Since we’ve been home together 24/7, Lion has been using “are we ever gonna..?” As in, “are we ever gonna use the prickly jock strap?” and “are we ever gonna play?” Ever? Well, I’m sure somewhere in the vastness of “ever” we’ll do it. I know he means he’s looking forward to it or he’s anxious to do it soon, but it seems like we haven’t done anything in eons. Yesterday he asked if we were ever going to do anything sexual. I’m sure he meant before dinner. It was coming up on 6 and we’d been lounging in bed, sort of napping, while watching TV for a few hours.
I did agree to play with him six days out of seven and to make an effort to do it early, but does that mean we can’t ever do things after dinner? “Are we ever gonna play later on?” is a question I should ask him. To me, his asking for sex makes it seem like he’s always thinking about it. I know he isn’t, but it sure sounds that way.
I don’t know why, but it’s taking me a bit to get my head wrapped around playing early. It shouldn’t. As I’ve said, when we first started seeing each other, we played during the day. When I moved in with him, play generally happened in the evening. Work and life took over the day. After dinner we’d settle in and we’d snuggle and play. The only daytime play we seemed to do was in the sling. I don’t know why the sling was during the day. I don’t know why I find it so odd to play during the day now. Aside from Lion still working, we don’t have much structure to our days. In a few weeks, we won’t have any structure at all.

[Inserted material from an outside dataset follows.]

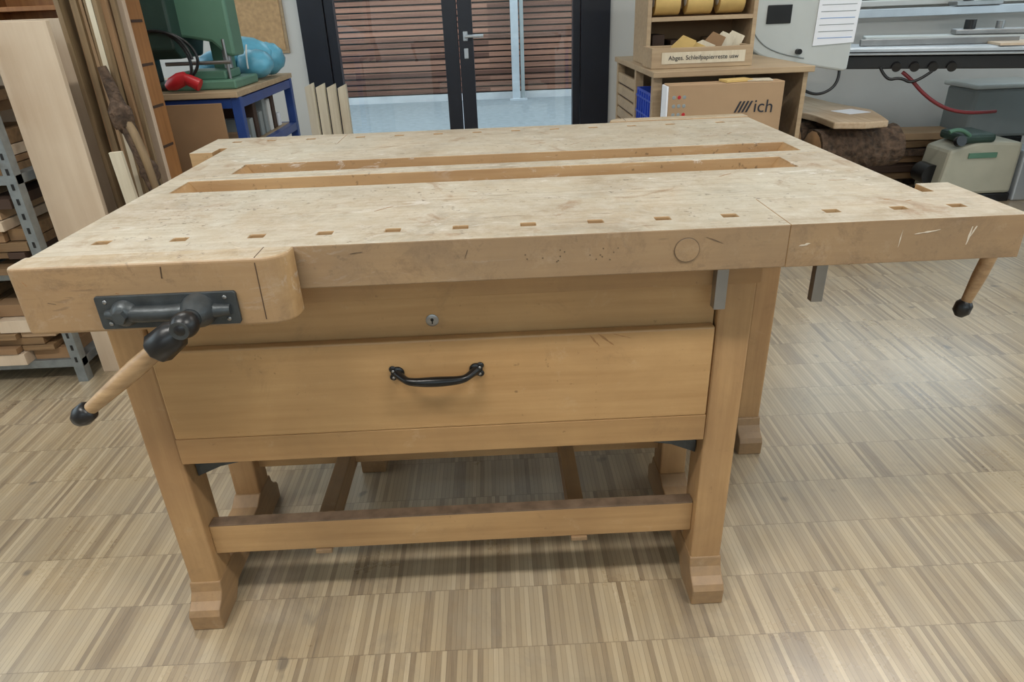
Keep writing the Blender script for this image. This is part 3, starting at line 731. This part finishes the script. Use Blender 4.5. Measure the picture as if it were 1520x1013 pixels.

Maybe I need to set an appointment in my head. Three o’clock is sex time. Done. Of course, Lion will ask if he misses that three o’clock appointment, does that mean it won’t happen? In the evening, if he’s snoozing, many times he wakes up too late to do anything. He gets annoyed when I tell him it’s too late. He asks why his snoozing negates play time. It doesn’t necessarily, but what if I was ready to play early that night and he wasn’t and now when he’s ready, I’m not? I guess the simple answer is that I should be able to play with him whenever he’s ready to play. What else am I doing? If I don’t have to be turned on to do it then there’s nothing stopping me from playing at any time.
Obviously, that’s not feasible. I’m not going to drop everything just because he wants to play and he shouldn’t drop everything just because I want to play with him. If three o’clock doesn’t work on a given day, then we’ll do it at a time that does work. I’m just suggesting something to get my mind accustomed to the idea of playing in the afternoon.
hmm afternoon delightfully Delicious
hi, i like the way you are discussing those things) it’s so extraordinary
Thanks! A welcomed side effect of this blog has been the communication between us. We’re able to work things out in a sort of public forum. I think it helps others see that things don’t always go well even in a relationship as close as ours.
Oh yeah! it is very important to understand!